* [AIM OF THE TASK]:
Take the lines of the data below from the very first through the line containing "PI = math.pi" and output them exactly, pictures excluded.

(Rows from a 3D scene dataset)
::::::

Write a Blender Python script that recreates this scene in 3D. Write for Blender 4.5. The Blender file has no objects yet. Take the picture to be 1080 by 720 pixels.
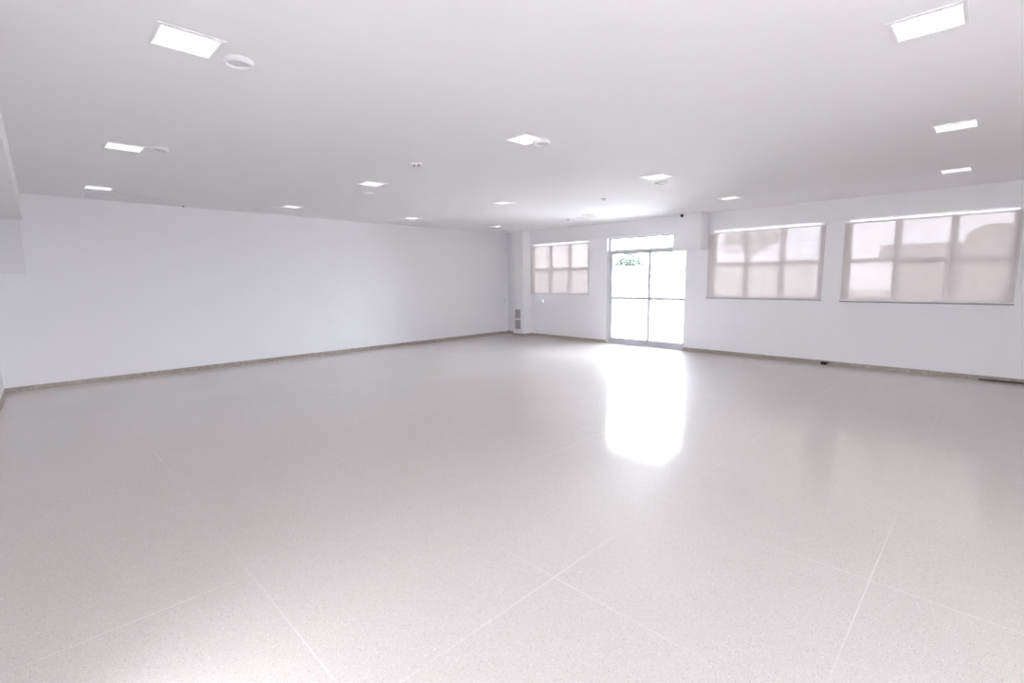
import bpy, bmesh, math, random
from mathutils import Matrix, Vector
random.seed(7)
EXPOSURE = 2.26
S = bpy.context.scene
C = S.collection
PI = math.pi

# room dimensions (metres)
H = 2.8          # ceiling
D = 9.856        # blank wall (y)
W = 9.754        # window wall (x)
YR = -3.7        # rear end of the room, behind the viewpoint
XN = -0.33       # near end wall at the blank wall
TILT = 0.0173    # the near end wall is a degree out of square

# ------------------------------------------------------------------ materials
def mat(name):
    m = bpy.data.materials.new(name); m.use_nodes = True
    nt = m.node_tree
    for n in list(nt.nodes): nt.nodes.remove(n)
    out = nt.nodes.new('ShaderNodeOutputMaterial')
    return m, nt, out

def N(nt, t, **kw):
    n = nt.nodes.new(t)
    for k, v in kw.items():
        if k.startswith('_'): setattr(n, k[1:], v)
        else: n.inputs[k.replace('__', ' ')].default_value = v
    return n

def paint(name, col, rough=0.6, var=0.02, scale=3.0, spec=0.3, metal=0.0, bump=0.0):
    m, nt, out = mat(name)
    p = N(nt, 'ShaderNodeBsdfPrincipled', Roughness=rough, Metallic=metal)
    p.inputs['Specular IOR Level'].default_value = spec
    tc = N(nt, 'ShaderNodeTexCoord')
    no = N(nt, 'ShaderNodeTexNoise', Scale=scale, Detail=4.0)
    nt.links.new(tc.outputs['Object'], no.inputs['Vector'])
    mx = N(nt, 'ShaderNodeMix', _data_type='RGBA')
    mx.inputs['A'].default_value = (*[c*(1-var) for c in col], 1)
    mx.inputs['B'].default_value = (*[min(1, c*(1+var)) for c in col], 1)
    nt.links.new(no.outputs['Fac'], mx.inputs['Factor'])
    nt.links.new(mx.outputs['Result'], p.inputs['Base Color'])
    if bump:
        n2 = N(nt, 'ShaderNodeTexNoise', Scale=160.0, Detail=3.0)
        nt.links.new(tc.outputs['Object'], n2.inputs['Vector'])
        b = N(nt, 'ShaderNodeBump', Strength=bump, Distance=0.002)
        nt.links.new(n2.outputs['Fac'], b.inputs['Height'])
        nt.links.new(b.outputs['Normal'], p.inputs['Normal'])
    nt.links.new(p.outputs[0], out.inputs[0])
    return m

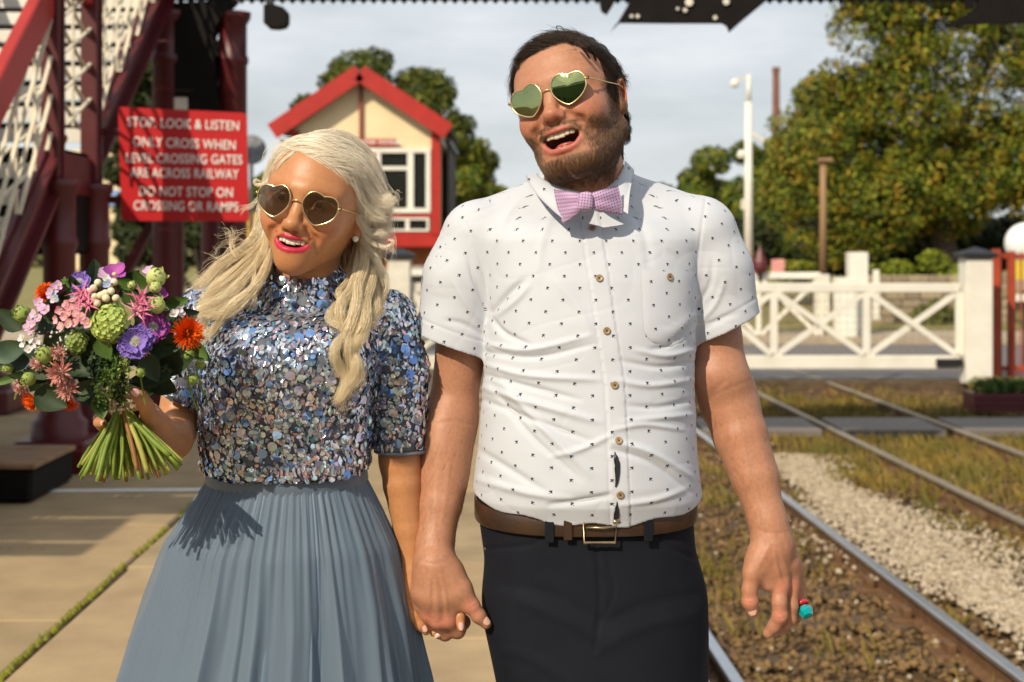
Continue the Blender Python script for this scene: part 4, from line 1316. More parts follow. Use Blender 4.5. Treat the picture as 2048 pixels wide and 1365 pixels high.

::::::

* [REPLY]:
Write a Blender Python script that recreates this scene in 3D. Write for Blender 4.5. The Blender file has no objects yet. Take the picture to be 1080 by 720 pixels.
import bpy, bmesh, math, random
from mathutils import Matrix, Vector
random.seed(7)
EXPOSURE = 2.26
S = bpy.context.scene
C = S.collection
PI = math.pi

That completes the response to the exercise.